- **Directions**: The entries below should be quoted exactly, with no pictures carried over.

START Available data

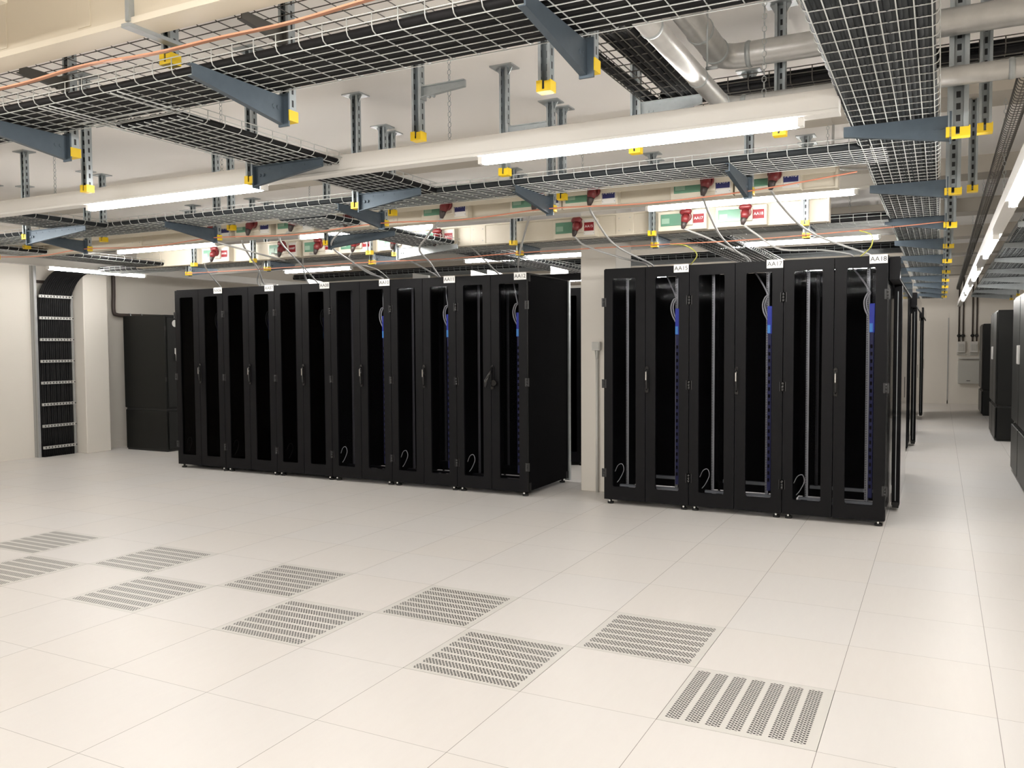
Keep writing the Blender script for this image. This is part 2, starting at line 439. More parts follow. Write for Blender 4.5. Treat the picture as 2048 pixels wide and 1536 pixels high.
# plain end racks of the rows further down the aisle
def plain_rack(loc, label, rot=0):
    t = thing('server_rack', label, 'server rack', loc, 'server racks')
    B(.004, .796, .035, .99, .045, RH).build('cabinet_body', BLACK, t, False, .003)
    B(.796, .803, .05, .975, .06, 2.15).build('side_panel', GLOSSBLK, t, False, .002)
    B(-.003, .004, .05, .975, .06, 2.15).build('side_panel', GLOSSBLK, t, False, .002)
    for x0, hl in ((.003, True), (.403, False)):
        dr = MB().ring(x0, x0 + .394, .045, 2.17, x0 + .085, x0 + .31, .165, 2.085, 0, .03).build('glass_door', BLACK, t, False)
        B(x0 + .075, x0 + .32, .012, .018, .155, 2.095).build('pane', GLASSD, dr, False)
    for x in (.05, .75):
        for y in (.05, .95): MB().tube([(x, y, 0), (x, y, .05)], .025, 10).build('foot', RUBBER, t, False)
    return t
for y, nm in ((2.2, 'second row'), (5.3, 'third row'), (7.5, 'fourth row'), (10.6, 'fifth row')):
    plain_rack((-.8, y, 0), f'black server rack ending the {nm} of racks along the aisle')
plain_rack((-4.3, 2.2, 0), 'black server rack seen through the dark gap beside the pillar')

# sliding containment doors at the aisle ends
def containment_door(y0, label):
    t = thing('aisle_containment', label, 'sliding door', (.045, y0 + .8, 0), 'sliding doors of the contained aisles')
    B(.006, .082, y0 + .06, y0 + 3.2, 1.985, 2.168).build('header_box', BLACK, t)
    B(.082, .088, y0 + .065, y0 + 3.195, 1.995, 2.16).build('fascia', GLOSSBLK, t)
    B(.012, .076, y0 + .76, y0 + .87, .05, 1.985).build('door_frame', BLACK, t, bevel=.004)
    B(.040, .046, y0 + .755, y0 + .762, .09, 1.93).build('seal_strip', ZINC, t)
    B(.05, .0725, y0 + .87, y0 + 2.25, .07, 1.985).build('door_panel', GLOSSBLK, t)
    B(.0725, .0745, y0 + 1.7, y0 + 1.74, .95, 1.15).build('pull_handle', BLACK, t)
    B(.018, .07, y0 + .745, y0 + .88, .03, .075).build('floor_guide', RUBBER, t)
    return t
containment_door(0, 'black sliding containment door with header box beside rack AA18')
containment_door(5.3, 'black sliding containment door with header box further down the aisle')
containment_door(10.6, 'black sliding containment door at the far end of the aisle')

# white wedge-shaped pieces seen over the racks
for k, (xa, xb, z0, z1) in enumerate(((-4.588, -4.385, 2.318, 2.372), (-4.365, -4.186, 2.319, 2.367), (-5.41, -5.184, 2.338, 2.374), (-7.057, -6.847, 2.331, 2.366), (-7.878, -7.6, 2.327, 2.354), (-3.553, -3.351, 2.316, 2.37))):
    m_ = MB().prism([(xa, z0 - .06), (xb, z0 - .06), (xb, z0), (xa, z1)], 1.36, 1.40, 'y')
    mesh_thing(m_, 'white_wedge', CARD, 'white wedge-shaped piece standing up behind ' + ['racks AA11 and AA12', 'the middle of rack AA12', 'rack AA10', 'rack AA08', 'rack AA07', 'rack AA12 beside the pillar'][k], 'roof flap', group='white wedges over the contained aisle')

# ------------------------------------------------------------------ coolers
def cooler(loc, wx, dy, H, split, label, face_x, gloss):
    """face_x: +1 doors on the +x side, -1 on the -x side; loc is the corner with smallest x and y"""
    t = thing('room_cooler', label, 'cooling unit', loc, 'room cooling units')
    x, y, _ = loc
    B(x, x + wx, y, y + dy, split + .012, H).build('upper_cabinet', ACBLK, t, bevel=.012)
    B(x + .006, x + wx - .006, y + .006, y + dy - .006, .02, split - .012).build('lower_cabinet', ACBLK, t, bevel=.012)
    B(x + .02, x + wx - .02, y + .02, y + dy - .02, 0, split + .03).build('plinth', RUBBER, t)
    fx0, fx1 = (x + wx - .002, x + wx + .016) if face_x > 0 else (x - .016, x + .002)
    h = dy / 2
    for i in range(2):
        d_ = B(fx0, fx1, y + .03 + i * h, y + h * (i + 1) - .03, split + .03, H - .03).build('door', gloss, t, bevel=.006)
        k_ = fx1 if face_x > 0 else fx0
        yy = y + h - .07 if i == 0 else y + h + .07
        hd = B(min(k_, k_ + face_x * .02), max(k_, k_ + face_x * .02), yy - .015, yy + .015, H - .75, H - .55).build('handle', LGREY, d_, bevel=.004)
        B(fx0, fx1, y + .03 + i * h, y + h * (i + 1) - .03, .04, split - .03).build('lower_door', gloss, t, bevel=.006)
    return t
t = cooler((-10.2, 1.0, 0), .86, 1.75, 1.94, .60, 'black cooling unit in the corner beside the wall pillar', 1, ACBLK)
MB().tube([(-9.33, 1.165, 1.82), (-9.322, 1.165, 1.82)], .05, 20).build('gauge', CARD, t)
B(-9.335, -9.315, 1.15, 1.20, 1.39, 1.47).build('latch', LGREY, t, bevel=.004)
MB().tube([(-9.32, 1.16, 1.40), (-9.30, 1.16, 1.38), (-9.30, 1.165, 1.29)], .012, 8).build('latch_lever', LGREY, t)
for yy, q in ((1.35, 1.72), (1.35, 1.0)): B(-9.36, -9.335, 1.0, 1.02, q, q + .06).build('hinge', RUBBER, t)
cooler((1.14, 2.1, 0), .9, 1.92, 2.0, .57, 'dark grey cooling unit along the aisle, cut by the picture edge', -1, ACGLOSS)
cooler((1.14, 7.22, 0), .9, 1.65, 1.97, .53, 'dark grey cooling unit standing between two others along the aisle', -1, ACGLOSS)
cooler((1.15, 12.2, 0), .9, 1.4, 1.87, .52, 'dark grey cooling unit beside the electrical boxes at the aisle end', -1, ACGLOSS)
pl = MB().tube(smooth_path([(-10.44, 1.05, 2.75), (-10.44, 1.045, 2.3), (-10.44, 1.04, 2.02), (-10.44, 1.10, 1.965), (-10.44, 1.3, 1.96), (-10.44, 1.9, 1.962)], 6), .028, 10)
t = thing('coolant_pipe', 'black insulated pipe coming down the wall to the corner cooling unit', 'pipe', (-10.44, 1.05, 1.96))
pl.build('pipe_run', BROWNP, t)
for y in (1.3, 1.5): MB().tube([(-10.44, y, 1.96), (-10.44, y + .015, 1.96)], .034, 10).build('clamp', ZINC, t)

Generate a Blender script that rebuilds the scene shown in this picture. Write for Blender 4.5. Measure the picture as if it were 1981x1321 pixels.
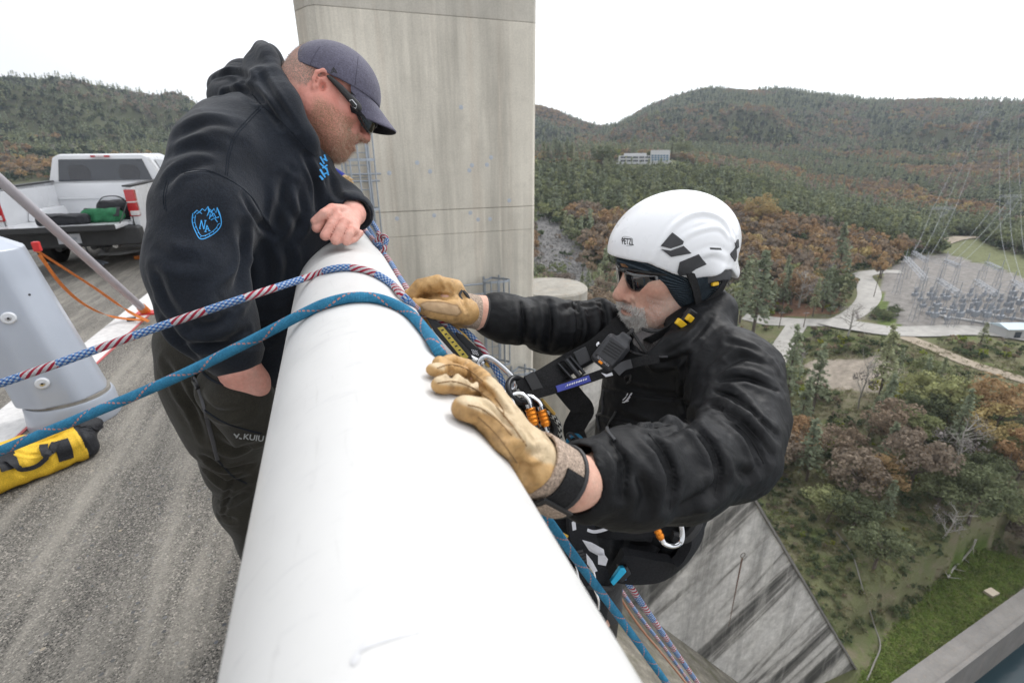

END Available data

- **Answer below**:
Keep writing the Blender script for this image. This is part 2, starting at line 439. More parts follow. Write for Blender 4.5. Treat the picture as 2048 pixels wide and 1536 pixels high.
# plain end racks of the rows further down the aisle
def plain_rack(loc, label, rot=0):
    t = thing('server_rack', label, 'server rack', loc, 'server racks')
    B(.004, .796, .035, .99, .045, RH).build('cabinet_body', BLACK, t, False, .003)
    B(.796, .803, .05, .975, .06, 2.15).build('side_panel', GLOSSBLK, t, False, .002)
    B(-.003, .004, .05, .975, .06, 2.15).build('side_panel', GLOSSBLK, t, False, .002)
    for x0, hl in ((.003, True), (.403, False)):
        dr = MB().ring(x0, x0 + .394, .045, 2.17, x0 + .085, x0 + .31, .165, 2.085, 0, .03).build('glass_door', BLACK, t, False)
        B(x0 + .075, x0 + .32, .012, .018, .155, 2.095).build('pane', GLASSD, dr, False)
    for x in (.05, .75):
        for y in (.05, .95): MB().tube([(x, y, 0), (x, y, .05)], .025, 10).build('foot', RUBBER, t, False)
    return t
for y, nm in ((2.2, 'second row'), (5.3, 'third row'), (7.5, 'fourth row'), (10.6, 'fifth row')):
    plain_rack((-.8, y, 0), f'black server rack ending the {nm} of racks along the aisle')
plain_rack((-4.3, 2.2, 0), 'black server rack seen through the dark gap beside the pillar')

# sliding containment doors at the aisle ends
def containment_door(y0, label):
    t = thing('aisle_containment', label, 'sliding door', (.045, y0 + .8, 0), 'sliding doors of the contained aisles')
    B(.006, .082, y0 + .06, y0 + 3.2, 1.985, 2.168).build('header_box', BLACK, t)
    B(.082, .088, y0 + .065, y0 + 3.195, 1.995, 2.16).build('fascia', GLOSSBLK, t)
    B(.012, .076, y0 + .76, y0 + .87, .05, 1.985).build('door_frame', BLACK, t, bevel=.004)
    B(.040, .046, y0 + .755, y0 + .762, .09, 1.93).build('seal_strip', ZINC, t)
    B(.05, .0725, y0 + .87, y0 + 2.25, .07, 1.985).build('door_panel', GLOSSBLK, t)
    B(.0725, .0745, y0 + 1.7, y0 + 1.74, .95, 1.15).build('pull_handle', BLACK, t)
    B(.018, .07, y0 + .745, y0 + .88, .03, .075).build('floor_guide', RUBBER, t)
    return t
containment_door(0, 'black sliding containment door with header box beside rack AA18')
containment_door(5.3, 'black sliding containment door with header box further down the aisle')
containment_door(10.6, 'black sliding containment door at the far end of the aisle')

# white wedge-shaped pieces seen over the racks
for k, (xa, xb, z0, z1) in enumerate(((-4.588, -4.385, 2.318, 2.372), (-4.365, -4.186, 2.319, 2.367), (-5.41, -5.184, 2.338, 2.374), (-7.057, -6.847, 2.331, 2.366), (-7.878, -7.6, 2.327, 2.354), (-3.553, -3.351, 2.316, 2.37))):
    m_ = MB().prism([(xa, z0 - .06), (xb, z0 - .06), (xb, z0), (xa, z1)], 1.36, 1.40, 'y')
    mesh_thing(m_, 'white_wedge', CARD, 'white wedge-shaped piece standing up behind ' + ['racks AA11 and AA12', 'the middle of rack AA12', 'rack AA10', 'rack AA08', 'rack AA07', 'rack AA12 beside the pillar'][k], 'roof flap', group='white wedges over the contained aisle')

# ------------------------------------------------------------------ coolers
def cooler(loc, wx, dy, H, split, label, face_x, gloss):
    """face_x: +1 doors on the +x side, -1 on the -x side; loc is the corner with smallest x and y"""
    t = thing('room_cooler', label, 'cooling unit', loc, 'room cooling units')
    x, y, _ = loc
    B(x, x + wx, y, y + dy, split + .012, H).build('upper_cabinet', ACBLK, t, bevel=.012)
    B(x + .006, x + wx - .006, y + .006, y + dy - .006, .02, split - .012).build('lower_cabinet', ACBLK, t, bevel=.012)
    B(x + .02, x + wx - .02, y + .02, y + dy - .02, 0, split + .03).build('plinth', RUBBER, t)
    fx0, fx1 = (x + wx - .002, x + wx + .016) if face_x > 0 else (x - .016, x + .002)
    h = dy / 2
    for i in range(2):
        d_ = B(fx0, fx1, y + .03 + i * h, y + h * (i + 1) - .03, split + .03, H - .03).build('door', gloss, t, bevel=.006)
        k_ = fx1 if face_x > 0 else fx0
        yy = y + h - .07 if i == 0 else y + h + .07
        hd = B(min(k_, k_ + face_x * .02), max(k_, k_ + face_x * .02), yy - .015, yy + .015, H - .75, H - .55).build('handle', LGREY, d_, bevel=.004)
        B(fx0, fx1, y + .03 + i * h, y + h * (i + 1) - .03, .04, split - .03).build('lower_door', gloss, t, bevel=.006)
    return t
t = cooler((-10.2, 1.0, 0), .86, 1.75, 1.94, .60, 'black cooling unit in the corner beside the wall pillar', 1, ACBLK)
MB().tube([(-9.33, 1.165, 1.82), (-9.322, 1.165, 1.82)], .05, 20).build('gauge', CARD, t)
B(-9.335, -9.315, 1.15, 1.20, 1.39, 1.47).build('latch', LGREY, t, bevel=.004)
MB().tube([(-9.32, 1.16, 1.40), (-9.30, 1.16, 1.38), (-9.30, 1.165, 1.29)], .012, 8).build('latch_lever', LGREY, t)
for yy, q in ((1.35, 1.72), (1.35, 1.0)): B(-9.36, -9.335, 1.0, 1.02, q, q + .06).build('hinge', RUBBER, t)
cooler((1.14, 2.1, 0), .9, 1.92, 2.0, .57, 'dark grey cooling unit along the aisle, cut by the picture edge', -1, ACGLOSS)
cooler((1.14, 7.22, 0), .9, 1.65, 1.97, .53, 'dark grey cooling unit standing between two others along the aisle', -1, ACGLOSS)
cooler((1.15, 12.2, 0), .9, 1.4, 1.87, .52, 'dark grey cooling unit beside the electrical boxes at the aisle end', -1, ACGLOSS)
pl = MB().tube(smooth_path([(-10.44, 1.05, 2.75), (-10.44, 1.045, 2.3), (-10.44, 1.04, 2.02), (-10.44, 1.10, 1.965), (-10.44, 1.3, 1.96), (-10.44, 1.9, 1.962)], 6), .028, 10)
t = thing('coolant_pipe', 'black insulated pipe coming down the wall to the corner cooling unit', 'pipe', (-10.44, 1.05, 1.96))
pl.build('pipe_run', BROWNP, t)
for y in (1.3, 1.5): MB().tube([(-10.44, y, 1.96), (-10.44, y + .015, 1.96)], .034, 10).build('clamp', ZINC, t)

Generate a Blender script that rebuilds the scene shown in this picture. Write for Blender 4.5. Measure the picture as if it were 1981x1321 pixels.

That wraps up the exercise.